F-150 dying question...

   / F-150 dying question... #11  
I own a F150 although much newer. I’d guess the truck is a 1980’s or early 90’s truck. I know from being on the F150 forums it’s common the two tank setup has problems and it seems a lot of people give up on one of the tanks. I don’t know the cause or the solution though.
 
   / F-150 dying question... #12  
Having worked in a Ford dealer from 84 to 98, the problem rings a bell. Unfortunately, my memory banks have been cleared of those not so fond memories. Plastic cannister with filter and switch over valve may be at fault.
 
   / F-150 dying question... #13  
Some things I'd ask are:

- How exactly does it die? Does it start sputtering then die or does it just turn off?
- Can you restart it immediately? If not, how long until it will start again?
- If it doesn't restart immediately, does it sound like it wants to start but can't, or does the engine just spin?
- If it doesn't restart immediately, is there something you can do to make it start, like maybe with starting fluid, etc?

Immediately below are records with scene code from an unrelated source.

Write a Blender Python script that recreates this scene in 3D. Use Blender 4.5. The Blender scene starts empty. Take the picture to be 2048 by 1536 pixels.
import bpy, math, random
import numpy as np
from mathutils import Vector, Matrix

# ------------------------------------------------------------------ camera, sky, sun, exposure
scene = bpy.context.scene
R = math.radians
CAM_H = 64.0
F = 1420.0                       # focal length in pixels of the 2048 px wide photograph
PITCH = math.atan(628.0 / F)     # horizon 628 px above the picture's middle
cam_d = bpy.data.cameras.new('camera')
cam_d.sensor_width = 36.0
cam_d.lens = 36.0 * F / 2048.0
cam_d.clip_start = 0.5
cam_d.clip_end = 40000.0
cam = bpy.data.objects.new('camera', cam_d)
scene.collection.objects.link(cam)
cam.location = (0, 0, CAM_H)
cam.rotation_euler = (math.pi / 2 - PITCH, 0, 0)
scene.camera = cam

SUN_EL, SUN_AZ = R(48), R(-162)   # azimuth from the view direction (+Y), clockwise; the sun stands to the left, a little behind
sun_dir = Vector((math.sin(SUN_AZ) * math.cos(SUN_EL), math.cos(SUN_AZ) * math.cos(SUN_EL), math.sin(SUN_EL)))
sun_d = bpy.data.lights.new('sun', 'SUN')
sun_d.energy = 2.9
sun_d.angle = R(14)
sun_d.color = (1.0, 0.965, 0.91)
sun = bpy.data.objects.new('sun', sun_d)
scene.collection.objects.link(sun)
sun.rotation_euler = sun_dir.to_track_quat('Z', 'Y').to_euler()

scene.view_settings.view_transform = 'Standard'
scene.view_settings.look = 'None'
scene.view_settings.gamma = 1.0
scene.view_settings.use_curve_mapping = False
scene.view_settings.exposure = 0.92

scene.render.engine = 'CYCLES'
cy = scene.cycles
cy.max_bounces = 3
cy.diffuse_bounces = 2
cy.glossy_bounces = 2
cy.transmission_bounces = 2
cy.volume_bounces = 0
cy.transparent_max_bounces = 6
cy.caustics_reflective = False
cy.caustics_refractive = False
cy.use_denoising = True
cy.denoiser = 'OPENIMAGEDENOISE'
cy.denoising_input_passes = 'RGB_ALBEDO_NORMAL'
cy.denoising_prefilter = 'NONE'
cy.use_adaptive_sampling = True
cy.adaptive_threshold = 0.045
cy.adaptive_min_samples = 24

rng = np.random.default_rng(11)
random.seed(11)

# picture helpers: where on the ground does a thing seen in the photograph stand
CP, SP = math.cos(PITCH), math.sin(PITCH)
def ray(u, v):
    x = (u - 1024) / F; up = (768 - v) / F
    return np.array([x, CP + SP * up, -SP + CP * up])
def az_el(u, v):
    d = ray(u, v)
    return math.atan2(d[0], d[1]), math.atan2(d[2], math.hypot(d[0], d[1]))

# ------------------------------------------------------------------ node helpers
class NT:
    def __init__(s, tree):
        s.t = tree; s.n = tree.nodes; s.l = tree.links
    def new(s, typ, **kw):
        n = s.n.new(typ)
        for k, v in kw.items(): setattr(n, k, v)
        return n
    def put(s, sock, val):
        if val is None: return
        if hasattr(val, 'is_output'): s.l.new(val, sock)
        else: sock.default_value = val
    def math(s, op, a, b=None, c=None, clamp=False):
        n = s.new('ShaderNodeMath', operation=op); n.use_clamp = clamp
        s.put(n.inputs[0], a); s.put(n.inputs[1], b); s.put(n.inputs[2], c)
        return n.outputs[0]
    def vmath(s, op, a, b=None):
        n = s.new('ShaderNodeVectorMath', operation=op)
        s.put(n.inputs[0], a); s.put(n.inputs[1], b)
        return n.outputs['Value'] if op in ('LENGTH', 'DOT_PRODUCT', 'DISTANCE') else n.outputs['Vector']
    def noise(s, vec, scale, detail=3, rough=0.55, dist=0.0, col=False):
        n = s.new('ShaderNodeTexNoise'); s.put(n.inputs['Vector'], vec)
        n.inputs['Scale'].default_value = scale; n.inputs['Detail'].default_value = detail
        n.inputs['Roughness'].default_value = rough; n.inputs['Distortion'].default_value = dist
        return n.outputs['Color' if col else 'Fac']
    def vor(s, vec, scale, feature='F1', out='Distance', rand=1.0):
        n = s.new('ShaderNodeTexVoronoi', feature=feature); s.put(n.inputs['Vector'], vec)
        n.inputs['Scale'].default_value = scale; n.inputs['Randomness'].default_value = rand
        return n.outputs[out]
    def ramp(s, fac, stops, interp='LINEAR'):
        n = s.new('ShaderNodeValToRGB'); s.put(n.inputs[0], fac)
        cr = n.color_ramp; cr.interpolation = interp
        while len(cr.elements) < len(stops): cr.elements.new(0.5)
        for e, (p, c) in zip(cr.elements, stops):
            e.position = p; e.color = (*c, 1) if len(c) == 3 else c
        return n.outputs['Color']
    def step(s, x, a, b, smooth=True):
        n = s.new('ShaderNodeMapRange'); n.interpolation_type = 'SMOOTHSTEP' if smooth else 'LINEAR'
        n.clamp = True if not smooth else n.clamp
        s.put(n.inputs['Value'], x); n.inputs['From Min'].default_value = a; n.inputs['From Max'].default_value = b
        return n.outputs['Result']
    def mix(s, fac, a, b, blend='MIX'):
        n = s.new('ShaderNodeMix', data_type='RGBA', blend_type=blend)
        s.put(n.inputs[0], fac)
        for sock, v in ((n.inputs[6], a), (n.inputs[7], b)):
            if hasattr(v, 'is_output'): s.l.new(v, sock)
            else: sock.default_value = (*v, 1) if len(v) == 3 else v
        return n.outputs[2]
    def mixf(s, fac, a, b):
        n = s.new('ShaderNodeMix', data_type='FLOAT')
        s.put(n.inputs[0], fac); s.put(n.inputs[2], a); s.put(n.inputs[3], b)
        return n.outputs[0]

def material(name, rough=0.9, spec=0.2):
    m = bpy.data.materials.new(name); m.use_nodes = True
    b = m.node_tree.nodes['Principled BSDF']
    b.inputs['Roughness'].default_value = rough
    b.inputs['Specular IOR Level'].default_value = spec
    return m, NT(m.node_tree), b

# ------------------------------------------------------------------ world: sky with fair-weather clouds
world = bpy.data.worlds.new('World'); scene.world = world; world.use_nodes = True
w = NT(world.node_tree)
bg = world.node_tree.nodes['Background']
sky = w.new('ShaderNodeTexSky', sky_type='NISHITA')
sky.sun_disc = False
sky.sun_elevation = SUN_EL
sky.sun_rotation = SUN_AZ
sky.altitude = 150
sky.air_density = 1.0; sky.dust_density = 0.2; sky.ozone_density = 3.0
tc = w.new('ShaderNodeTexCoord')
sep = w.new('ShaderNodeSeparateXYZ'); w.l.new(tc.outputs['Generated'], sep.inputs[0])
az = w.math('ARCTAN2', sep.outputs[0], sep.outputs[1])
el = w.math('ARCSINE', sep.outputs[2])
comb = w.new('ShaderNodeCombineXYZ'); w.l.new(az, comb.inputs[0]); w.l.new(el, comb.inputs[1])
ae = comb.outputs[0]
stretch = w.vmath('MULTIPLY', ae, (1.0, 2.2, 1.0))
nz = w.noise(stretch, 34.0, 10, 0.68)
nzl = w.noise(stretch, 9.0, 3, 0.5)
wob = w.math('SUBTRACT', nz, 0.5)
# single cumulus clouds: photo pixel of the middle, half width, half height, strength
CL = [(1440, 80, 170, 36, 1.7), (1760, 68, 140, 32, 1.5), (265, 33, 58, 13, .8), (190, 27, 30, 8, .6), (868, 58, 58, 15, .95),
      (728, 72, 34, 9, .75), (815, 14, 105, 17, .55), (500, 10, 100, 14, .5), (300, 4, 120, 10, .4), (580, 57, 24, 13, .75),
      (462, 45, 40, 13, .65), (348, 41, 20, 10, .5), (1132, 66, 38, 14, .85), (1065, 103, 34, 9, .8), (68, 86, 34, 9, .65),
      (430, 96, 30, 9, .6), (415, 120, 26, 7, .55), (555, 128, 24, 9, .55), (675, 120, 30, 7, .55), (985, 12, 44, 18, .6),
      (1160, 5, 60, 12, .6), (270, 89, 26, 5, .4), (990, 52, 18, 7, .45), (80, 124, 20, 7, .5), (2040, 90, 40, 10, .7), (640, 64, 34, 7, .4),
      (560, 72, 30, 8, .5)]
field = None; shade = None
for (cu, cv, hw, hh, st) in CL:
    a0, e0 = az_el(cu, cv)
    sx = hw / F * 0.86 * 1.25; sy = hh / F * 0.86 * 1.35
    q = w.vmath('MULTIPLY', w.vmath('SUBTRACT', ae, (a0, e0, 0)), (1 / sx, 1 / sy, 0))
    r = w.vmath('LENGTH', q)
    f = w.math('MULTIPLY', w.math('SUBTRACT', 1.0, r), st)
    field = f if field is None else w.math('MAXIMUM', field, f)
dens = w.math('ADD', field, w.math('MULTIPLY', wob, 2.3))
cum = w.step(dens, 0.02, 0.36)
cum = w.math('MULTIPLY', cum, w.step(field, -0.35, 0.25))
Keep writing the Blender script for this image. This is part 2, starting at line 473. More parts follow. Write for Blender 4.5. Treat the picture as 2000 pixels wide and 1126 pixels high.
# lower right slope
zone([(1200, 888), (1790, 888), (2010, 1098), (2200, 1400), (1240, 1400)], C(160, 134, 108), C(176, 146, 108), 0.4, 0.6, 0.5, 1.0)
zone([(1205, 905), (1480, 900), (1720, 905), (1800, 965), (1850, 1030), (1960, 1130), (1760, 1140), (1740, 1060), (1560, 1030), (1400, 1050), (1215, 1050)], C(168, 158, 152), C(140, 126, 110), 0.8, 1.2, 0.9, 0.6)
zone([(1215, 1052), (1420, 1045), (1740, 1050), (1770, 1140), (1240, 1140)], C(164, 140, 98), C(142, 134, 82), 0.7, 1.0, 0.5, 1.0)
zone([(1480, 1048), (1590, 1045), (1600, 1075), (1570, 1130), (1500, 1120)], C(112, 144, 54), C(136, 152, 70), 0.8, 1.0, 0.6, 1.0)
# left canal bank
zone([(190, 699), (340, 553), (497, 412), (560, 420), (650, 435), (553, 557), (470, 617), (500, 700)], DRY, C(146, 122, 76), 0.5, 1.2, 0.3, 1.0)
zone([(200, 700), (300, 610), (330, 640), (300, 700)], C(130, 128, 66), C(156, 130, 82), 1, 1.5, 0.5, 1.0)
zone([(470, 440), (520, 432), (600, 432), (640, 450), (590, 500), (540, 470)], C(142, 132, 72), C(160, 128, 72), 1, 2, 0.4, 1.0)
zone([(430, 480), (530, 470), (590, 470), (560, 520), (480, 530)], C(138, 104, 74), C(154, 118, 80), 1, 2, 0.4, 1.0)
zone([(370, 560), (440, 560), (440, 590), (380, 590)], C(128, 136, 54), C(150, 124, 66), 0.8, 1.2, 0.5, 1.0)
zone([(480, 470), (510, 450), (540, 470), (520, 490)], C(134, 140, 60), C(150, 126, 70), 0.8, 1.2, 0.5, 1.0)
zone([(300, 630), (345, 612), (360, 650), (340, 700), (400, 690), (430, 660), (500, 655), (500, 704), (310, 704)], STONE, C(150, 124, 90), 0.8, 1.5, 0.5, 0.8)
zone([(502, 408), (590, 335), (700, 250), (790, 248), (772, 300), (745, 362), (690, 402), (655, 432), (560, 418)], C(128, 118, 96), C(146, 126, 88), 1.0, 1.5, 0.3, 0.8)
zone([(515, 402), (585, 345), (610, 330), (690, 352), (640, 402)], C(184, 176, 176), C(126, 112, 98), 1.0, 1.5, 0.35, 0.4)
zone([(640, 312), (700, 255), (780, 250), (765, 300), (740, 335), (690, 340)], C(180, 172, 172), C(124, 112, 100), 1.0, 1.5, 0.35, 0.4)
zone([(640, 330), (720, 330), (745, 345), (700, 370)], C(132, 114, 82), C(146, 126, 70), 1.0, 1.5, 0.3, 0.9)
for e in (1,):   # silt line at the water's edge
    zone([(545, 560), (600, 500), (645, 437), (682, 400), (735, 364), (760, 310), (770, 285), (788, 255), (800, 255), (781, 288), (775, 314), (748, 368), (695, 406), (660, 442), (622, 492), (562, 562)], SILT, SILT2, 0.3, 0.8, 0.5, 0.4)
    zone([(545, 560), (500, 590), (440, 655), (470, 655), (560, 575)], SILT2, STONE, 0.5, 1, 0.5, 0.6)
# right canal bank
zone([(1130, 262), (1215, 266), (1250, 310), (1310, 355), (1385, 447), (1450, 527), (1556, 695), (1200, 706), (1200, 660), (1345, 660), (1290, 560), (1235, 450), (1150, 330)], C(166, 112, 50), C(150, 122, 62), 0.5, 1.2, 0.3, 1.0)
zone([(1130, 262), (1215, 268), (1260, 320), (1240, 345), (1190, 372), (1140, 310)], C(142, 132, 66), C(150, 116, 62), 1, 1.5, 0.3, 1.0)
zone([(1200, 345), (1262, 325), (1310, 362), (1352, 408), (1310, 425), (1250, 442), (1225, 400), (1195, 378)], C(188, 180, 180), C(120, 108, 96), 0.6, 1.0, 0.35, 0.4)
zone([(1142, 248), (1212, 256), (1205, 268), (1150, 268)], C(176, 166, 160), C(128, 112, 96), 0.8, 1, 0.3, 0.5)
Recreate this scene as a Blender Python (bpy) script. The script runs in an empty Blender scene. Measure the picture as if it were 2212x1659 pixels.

If you've seen it die after a mile as well as after 100 I'd bet it's not a fuel problem. We had a couple older vehicles that did this exact thing and it was the ignition module. You might get 1 mile or you might get 100, and if you waited a while it would just magically restart as if nothing was wrong. Hot, cold, didn't matter - it was totally random.
 
   / F-150 dying question... #14  
If it's old enough to have a distributor I would throw a cap and rotor at it. Have seen the distributor rotors open when they are hot.